* **YOUR GOAL**
Reproduce the entries from their first line up to and including the line with "COL = sc.collection". Leave out everything after it.

* **DATA IN THIS EXERCISE**
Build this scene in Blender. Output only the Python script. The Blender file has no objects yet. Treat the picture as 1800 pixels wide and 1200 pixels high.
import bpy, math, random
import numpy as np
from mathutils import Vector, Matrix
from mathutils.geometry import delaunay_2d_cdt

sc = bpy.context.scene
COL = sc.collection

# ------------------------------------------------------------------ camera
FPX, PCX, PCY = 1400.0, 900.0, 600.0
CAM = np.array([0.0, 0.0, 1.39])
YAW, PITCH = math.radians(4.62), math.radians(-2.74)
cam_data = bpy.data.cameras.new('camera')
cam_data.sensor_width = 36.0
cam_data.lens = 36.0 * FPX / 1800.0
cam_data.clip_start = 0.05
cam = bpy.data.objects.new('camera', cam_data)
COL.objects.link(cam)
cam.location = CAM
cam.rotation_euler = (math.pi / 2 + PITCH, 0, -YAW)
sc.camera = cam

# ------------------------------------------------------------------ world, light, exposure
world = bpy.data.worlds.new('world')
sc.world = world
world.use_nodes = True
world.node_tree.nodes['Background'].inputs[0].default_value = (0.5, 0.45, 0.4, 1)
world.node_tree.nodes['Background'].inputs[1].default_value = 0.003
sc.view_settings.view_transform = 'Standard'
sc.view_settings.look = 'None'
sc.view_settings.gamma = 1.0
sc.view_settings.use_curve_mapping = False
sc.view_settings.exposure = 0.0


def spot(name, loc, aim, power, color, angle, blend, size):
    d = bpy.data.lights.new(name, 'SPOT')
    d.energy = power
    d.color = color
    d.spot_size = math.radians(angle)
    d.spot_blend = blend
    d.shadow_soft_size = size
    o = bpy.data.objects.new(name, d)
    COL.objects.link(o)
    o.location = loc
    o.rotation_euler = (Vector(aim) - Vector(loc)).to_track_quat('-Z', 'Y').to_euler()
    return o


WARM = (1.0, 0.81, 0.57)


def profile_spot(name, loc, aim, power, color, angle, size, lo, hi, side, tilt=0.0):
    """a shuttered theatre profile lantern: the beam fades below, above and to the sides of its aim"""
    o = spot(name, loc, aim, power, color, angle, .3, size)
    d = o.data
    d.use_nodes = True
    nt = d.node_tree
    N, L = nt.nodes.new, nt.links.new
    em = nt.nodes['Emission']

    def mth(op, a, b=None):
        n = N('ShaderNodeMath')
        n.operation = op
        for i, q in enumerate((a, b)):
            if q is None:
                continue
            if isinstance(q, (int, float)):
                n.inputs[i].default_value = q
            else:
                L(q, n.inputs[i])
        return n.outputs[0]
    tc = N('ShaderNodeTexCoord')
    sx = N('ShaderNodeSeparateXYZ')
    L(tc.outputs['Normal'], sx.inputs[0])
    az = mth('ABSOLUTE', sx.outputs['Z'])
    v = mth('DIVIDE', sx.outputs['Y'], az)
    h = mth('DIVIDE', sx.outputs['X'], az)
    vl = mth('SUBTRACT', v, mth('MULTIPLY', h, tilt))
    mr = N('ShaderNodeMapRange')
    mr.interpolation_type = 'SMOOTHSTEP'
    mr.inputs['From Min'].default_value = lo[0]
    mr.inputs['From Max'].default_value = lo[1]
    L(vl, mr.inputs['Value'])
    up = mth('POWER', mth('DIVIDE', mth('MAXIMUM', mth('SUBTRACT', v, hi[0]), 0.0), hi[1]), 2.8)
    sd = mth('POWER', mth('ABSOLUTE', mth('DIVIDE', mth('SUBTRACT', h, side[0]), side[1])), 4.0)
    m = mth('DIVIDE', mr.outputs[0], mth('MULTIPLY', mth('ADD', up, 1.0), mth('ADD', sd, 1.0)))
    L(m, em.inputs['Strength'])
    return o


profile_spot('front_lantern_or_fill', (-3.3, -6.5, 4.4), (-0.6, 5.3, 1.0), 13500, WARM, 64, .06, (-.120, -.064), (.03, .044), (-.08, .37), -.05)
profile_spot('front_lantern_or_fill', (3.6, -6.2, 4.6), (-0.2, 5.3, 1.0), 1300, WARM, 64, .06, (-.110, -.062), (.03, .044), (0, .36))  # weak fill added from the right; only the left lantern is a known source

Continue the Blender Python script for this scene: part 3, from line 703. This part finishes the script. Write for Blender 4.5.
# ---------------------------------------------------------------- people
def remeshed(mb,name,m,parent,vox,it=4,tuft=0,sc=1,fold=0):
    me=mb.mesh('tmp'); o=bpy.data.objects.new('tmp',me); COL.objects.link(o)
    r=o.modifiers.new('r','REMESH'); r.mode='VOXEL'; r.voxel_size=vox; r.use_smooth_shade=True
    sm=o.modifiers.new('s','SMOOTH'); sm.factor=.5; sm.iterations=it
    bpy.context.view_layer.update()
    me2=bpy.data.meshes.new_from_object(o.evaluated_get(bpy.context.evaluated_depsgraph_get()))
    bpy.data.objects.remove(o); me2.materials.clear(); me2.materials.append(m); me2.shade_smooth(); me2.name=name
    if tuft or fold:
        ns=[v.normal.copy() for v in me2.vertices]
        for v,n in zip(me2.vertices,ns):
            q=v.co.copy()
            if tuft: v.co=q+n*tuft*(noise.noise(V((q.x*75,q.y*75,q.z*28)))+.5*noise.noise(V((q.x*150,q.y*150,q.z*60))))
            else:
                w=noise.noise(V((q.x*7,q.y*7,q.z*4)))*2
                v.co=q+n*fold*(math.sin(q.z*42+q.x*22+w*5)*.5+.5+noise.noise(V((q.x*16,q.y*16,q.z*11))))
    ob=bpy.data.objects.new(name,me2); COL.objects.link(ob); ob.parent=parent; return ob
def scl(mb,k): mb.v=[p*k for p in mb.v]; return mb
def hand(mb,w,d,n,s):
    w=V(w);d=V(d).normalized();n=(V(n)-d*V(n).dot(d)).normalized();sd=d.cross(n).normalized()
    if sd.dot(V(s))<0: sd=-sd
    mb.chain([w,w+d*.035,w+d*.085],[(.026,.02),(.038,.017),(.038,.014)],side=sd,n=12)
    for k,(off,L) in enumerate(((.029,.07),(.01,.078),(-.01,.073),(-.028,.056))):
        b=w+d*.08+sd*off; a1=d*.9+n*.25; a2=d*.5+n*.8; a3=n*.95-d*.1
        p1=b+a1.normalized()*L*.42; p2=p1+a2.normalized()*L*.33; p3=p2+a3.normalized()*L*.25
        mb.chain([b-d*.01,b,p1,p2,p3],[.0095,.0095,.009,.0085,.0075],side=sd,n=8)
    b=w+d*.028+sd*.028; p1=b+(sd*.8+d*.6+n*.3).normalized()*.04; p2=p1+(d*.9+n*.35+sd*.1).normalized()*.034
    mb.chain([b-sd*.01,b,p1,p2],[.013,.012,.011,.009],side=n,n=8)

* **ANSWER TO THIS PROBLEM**
Build this scene in Blender. Output only the Python script. The Blender file has no objects yet. Treat the picture as 1800 pixels wide and 1200 pixels high.
import bpy, math, random
import numpy as np
from mathutils import Vector, Matrix
from mathutils.geometry import delaunay_2d_cdt

sc = bpy.context.scene
COL = sc.collection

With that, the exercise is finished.